> WHAT IS NEEDED
Copy exactly the lines from the start of the data below through the one that carries "YAW = atan2(SR, CR)", and only those.

— Begin COLLECTED DATA —

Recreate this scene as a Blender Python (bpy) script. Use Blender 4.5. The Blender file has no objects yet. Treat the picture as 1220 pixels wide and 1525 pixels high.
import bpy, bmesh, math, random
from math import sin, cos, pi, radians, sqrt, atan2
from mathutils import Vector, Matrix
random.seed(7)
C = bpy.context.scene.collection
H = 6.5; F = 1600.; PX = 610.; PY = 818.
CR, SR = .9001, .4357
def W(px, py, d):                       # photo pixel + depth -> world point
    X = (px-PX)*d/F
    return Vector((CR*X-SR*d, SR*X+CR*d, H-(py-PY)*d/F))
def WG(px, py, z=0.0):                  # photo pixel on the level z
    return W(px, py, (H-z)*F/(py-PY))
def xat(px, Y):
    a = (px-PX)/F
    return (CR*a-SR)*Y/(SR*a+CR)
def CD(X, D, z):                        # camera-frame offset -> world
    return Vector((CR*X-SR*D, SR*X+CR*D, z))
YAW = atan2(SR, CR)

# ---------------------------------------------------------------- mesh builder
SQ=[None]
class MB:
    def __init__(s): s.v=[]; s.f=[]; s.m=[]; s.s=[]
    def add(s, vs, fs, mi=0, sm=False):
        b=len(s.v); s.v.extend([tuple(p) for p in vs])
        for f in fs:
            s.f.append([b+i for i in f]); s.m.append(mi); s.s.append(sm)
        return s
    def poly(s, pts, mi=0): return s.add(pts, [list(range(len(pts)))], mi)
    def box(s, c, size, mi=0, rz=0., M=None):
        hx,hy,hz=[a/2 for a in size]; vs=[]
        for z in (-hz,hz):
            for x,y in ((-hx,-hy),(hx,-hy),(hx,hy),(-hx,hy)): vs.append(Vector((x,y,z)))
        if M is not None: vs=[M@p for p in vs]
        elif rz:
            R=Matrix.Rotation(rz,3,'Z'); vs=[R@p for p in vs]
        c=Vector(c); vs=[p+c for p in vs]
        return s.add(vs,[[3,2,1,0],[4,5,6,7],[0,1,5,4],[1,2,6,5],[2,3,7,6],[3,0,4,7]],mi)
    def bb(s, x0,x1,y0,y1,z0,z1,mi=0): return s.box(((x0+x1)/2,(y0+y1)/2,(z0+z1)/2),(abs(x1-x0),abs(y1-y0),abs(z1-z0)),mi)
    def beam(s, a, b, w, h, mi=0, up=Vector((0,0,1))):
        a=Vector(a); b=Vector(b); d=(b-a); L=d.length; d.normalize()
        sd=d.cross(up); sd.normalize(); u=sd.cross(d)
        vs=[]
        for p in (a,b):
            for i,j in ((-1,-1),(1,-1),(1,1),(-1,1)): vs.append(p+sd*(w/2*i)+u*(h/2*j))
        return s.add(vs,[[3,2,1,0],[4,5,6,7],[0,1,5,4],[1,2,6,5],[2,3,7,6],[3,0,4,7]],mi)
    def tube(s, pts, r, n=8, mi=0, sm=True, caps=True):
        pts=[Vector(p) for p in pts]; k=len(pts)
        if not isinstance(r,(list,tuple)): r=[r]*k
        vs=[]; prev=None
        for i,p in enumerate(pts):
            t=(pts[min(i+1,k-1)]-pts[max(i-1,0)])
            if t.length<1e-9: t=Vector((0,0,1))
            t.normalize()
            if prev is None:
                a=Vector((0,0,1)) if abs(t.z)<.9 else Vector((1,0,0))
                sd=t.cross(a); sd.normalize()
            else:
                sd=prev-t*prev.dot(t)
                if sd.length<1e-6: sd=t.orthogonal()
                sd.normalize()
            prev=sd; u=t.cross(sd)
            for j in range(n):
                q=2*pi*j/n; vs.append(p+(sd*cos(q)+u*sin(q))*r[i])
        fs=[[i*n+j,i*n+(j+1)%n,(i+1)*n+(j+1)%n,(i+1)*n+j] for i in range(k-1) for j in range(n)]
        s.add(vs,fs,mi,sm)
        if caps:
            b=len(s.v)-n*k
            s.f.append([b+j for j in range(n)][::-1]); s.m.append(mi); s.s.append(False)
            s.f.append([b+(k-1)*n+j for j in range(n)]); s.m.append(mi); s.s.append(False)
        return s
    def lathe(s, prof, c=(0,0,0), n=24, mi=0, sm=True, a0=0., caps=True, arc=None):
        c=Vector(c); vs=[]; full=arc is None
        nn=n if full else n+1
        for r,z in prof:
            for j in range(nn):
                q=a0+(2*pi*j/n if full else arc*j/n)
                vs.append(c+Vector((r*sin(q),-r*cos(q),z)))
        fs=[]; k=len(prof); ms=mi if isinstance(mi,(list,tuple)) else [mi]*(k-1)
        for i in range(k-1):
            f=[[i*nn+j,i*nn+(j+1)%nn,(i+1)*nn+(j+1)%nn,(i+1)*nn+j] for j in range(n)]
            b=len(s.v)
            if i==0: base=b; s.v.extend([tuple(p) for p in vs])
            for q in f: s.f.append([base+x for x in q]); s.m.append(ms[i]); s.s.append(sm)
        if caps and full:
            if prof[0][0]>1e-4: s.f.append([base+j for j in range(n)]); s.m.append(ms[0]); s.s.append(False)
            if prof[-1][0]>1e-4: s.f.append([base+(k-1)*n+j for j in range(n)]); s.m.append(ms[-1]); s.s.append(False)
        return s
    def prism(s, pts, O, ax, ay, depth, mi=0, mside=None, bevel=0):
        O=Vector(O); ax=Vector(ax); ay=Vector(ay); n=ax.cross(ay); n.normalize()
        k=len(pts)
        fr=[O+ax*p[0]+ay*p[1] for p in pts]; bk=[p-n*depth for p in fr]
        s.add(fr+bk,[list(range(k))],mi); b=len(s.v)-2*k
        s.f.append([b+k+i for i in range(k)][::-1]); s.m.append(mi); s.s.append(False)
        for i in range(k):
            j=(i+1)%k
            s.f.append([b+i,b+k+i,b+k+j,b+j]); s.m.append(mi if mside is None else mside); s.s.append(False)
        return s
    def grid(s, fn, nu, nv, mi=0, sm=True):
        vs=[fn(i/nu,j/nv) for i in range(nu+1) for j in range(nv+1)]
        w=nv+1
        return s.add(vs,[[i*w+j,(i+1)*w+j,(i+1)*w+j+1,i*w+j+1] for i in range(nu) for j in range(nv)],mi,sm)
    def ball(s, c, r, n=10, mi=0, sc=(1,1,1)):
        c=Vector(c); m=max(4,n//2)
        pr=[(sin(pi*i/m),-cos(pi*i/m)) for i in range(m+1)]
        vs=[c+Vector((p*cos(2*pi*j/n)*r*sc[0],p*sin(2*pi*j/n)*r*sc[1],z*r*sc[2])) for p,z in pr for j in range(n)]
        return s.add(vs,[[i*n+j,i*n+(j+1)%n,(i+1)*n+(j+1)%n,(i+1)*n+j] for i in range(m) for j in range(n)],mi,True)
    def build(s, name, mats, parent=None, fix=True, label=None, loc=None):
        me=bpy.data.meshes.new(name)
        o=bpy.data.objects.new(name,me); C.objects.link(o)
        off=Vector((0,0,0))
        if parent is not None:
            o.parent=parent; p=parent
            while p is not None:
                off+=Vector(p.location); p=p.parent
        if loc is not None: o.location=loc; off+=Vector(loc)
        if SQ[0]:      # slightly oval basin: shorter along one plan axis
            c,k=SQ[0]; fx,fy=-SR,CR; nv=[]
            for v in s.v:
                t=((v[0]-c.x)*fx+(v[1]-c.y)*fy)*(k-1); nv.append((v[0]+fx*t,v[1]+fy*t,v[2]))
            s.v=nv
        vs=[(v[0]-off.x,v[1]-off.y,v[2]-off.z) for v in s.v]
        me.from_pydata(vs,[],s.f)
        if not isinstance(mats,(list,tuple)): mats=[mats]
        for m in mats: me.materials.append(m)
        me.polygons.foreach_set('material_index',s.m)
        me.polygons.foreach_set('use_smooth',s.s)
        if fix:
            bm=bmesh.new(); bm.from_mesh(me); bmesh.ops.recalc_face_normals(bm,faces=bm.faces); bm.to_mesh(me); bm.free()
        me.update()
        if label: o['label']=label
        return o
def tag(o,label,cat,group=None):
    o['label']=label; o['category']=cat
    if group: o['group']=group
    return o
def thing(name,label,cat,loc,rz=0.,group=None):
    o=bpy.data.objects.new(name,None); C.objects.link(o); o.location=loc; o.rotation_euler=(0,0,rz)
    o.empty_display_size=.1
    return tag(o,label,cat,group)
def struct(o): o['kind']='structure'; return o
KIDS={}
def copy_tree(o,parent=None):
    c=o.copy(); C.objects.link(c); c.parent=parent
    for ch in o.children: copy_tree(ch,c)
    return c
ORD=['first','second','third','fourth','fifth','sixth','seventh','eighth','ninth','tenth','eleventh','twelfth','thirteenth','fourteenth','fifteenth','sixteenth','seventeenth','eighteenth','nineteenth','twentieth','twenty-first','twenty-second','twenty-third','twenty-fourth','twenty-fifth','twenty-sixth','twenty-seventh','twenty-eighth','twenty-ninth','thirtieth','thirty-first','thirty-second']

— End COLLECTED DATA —

> SOLUTION BELOW
Recreate this scene as a Blender Python (bpy) script. Use Blender 4.5. The Blender file has no objects yet. Treat the picture as 1220 pixels wide and 1525 pixels high.
import bpy, bmesh, math, random
from math import sin, cos, pi, radians, sqrt, atan2
from mathutils import Vector, Matrix
random.seed(7)
C = bpy.context.scene.collection
H = 6.5; F = 1600.; PX = 610.; PY = 818.
CR, SR = .9001, .4357
def W(px, py, d):                       # photo pixel + depth -> world point
    X = (px-PX)*d/F
    return Vector((CR*X-SR*d, SR*X+CR*d, H-(py-PY)*d/F))
def WG(px, py, z=0.0):                  # photo pixel on the level z
    return W(px, py, (H-z)*F/(py-PY))
def xat(px, Y):
    a = (px-PX)/F
    return (CR*a-SR)*Y/(SR*a+CR)
def CD(X, D, z):                        # camera-frame offset -> world
    return Vector((CR*X-SR*D, SR*X+CR*D, z))
YAW = atan2(SR, CR)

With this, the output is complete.